● Aim of the task
Extract all of the entries and give them again, word for word.

(3D scene scripts)
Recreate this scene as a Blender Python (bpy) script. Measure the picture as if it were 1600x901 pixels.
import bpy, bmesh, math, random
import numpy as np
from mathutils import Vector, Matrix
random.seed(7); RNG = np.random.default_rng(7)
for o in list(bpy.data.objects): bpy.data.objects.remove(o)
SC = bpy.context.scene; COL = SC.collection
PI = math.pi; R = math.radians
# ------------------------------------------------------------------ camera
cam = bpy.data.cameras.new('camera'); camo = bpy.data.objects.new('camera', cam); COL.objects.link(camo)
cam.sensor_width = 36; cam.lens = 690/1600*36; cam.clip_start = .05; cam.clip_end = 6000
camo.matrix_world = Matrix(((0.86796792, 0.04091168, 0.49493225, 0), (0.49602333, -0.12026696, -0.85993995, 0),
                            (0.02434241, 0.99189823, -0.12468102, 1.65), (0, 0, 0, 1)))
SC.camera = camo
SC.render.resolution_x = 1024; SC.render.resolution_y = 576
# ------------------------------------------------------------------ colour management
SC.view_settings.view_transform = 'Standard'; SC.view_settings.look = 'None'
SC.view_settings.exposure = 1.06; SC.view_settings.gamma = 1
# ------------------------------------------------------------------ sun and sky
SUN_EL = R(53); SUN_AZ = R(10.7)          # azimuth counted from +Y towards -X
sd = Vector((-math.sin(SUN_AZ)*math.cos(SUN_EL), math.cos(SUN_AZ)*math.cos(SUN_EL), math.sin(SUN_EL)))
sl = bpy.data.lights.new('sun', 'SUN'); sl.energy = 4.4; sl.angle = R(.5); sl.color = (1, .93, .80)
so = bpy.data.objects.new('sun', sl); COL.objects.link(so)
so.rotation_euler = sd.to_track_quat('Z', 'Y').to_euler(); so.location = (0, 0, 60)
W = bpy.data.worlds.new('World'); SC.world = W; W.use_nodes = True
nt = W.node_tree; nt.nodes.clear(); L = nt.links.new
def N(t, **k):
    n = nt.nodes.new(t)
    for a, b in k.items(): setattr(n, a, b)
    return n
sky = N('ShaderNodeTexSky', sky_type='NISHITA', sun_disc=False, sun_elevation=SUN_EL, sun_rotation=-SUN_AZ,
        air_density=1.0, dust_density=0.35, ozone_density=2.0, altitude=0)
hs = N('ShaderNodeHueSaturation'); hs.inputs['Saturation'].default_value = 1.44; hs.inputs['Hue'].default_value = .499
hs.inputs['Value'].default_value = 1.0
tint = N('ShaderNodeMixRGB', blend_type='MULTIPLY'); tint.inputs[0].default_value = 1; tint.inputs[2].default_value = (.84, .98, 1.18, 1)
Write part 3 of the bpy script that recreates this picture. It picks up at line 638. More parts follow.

● Complete output
Recreate this scene as a Blender Python (bpy) script. Measure the picture as if it were 1600x901 pixels.
import bpy, bmesh, math, random
import numpy as np
from mathutils import Vector, Matrix
random.seed(7); RNG = np.random.default_rng(7)
for o in list(bpy.data.objects): bpy.data.objects.remove(o)
SC = bpy.context.scene; COL = SC.collection
PI = math.pi; R = math.radians
# ------------------------------------------------------------------ camera
cam = bpy.data.cameras.new('camera'); camo = bpy.data.objects.new('camera', cam); COL.objects.link(camo)
cam.sensor_width = 36; cam.lens = 690/1600*36; cam.clip_start = .05; cam.clip_end = 6000
camo.matrix_world = Matrix(((0.86796792, 0.04091168, 0.49493225, 0), (0.49602333, -0.12026696, -0.85993995, 0),
                            (0.02434241, 0.99189823, -0.12468102, 1.65), (0, 0, 0, 1)))
SC.camera = camo
SC.render.resolution_x = 1024; SC.render.resolution_y = 576
# ------------------------------------------------------------------ colour management
SC.view_settings.view_transform = 'Standard'; SC.view_settings.look = 'None'
SC.view_settings.exposure = 1.06; SC.view_settings.gamma = 1
# ------------------------------------------------------------------ sun and sky
SUN_EL = R(53); SUN_AZ = R(10.7)          # azimuth counted from +Y towards -X
sd = Vector((-math.sin(SUN_AZ)*math.cos(SUN_EL), math.cos(SUN_AZ)*math.cos(SUN_EL), math.sin(SUN_EL)))
sl = bpy.data.lights.new('sun', 'SUN'); sl.energy = 4.4; sl.angle = R(.5); sl.color = (1, .93, .80)
so = bpy.data.objects.new('sun', sl); COL.objects.link(so)
so.rotation_euler = sd.to_track_quat('Z', 'Y').to_euler(); so.location = (0, 0, 60)
W = bpy.data.worlds.new('World'); SC.world = W; W.use_nodes = True
nt = W.node_tree; nt.nodes.clear(); L = nt.links.new
def N(t, **k):
    n = nt.nodes.new(t)
    for a, b in k.items(): setattr(n, a, b)
    return n
sky = N('ShaderNodeTexSky', sky_type='NISHITA', sun_disc=False, sun_elevation=SUN_EL, sun_rotation=-SUN_AZ,
        air_density=1.0, dust_density=0.35, ozone_density=2.0, altitude=0)
hs = N('ShaderNodeHueSaturation'); hs.inputs['Saturation'].default_value = 1.44; hs.inputs['Hue'].default_value = .499
hs.inputs['Value'].default_value = 1.0
tint = N('ShaderNodeMixRGB', blend_type='MULTIPLY'); tint.inputs[0].default_value = 1; tint.inputs[2].default_value = (.84, .98, 1.18, 1)
Write part 3 of the bpy script that recreates this picture. It picks up at line 638. More parts follow.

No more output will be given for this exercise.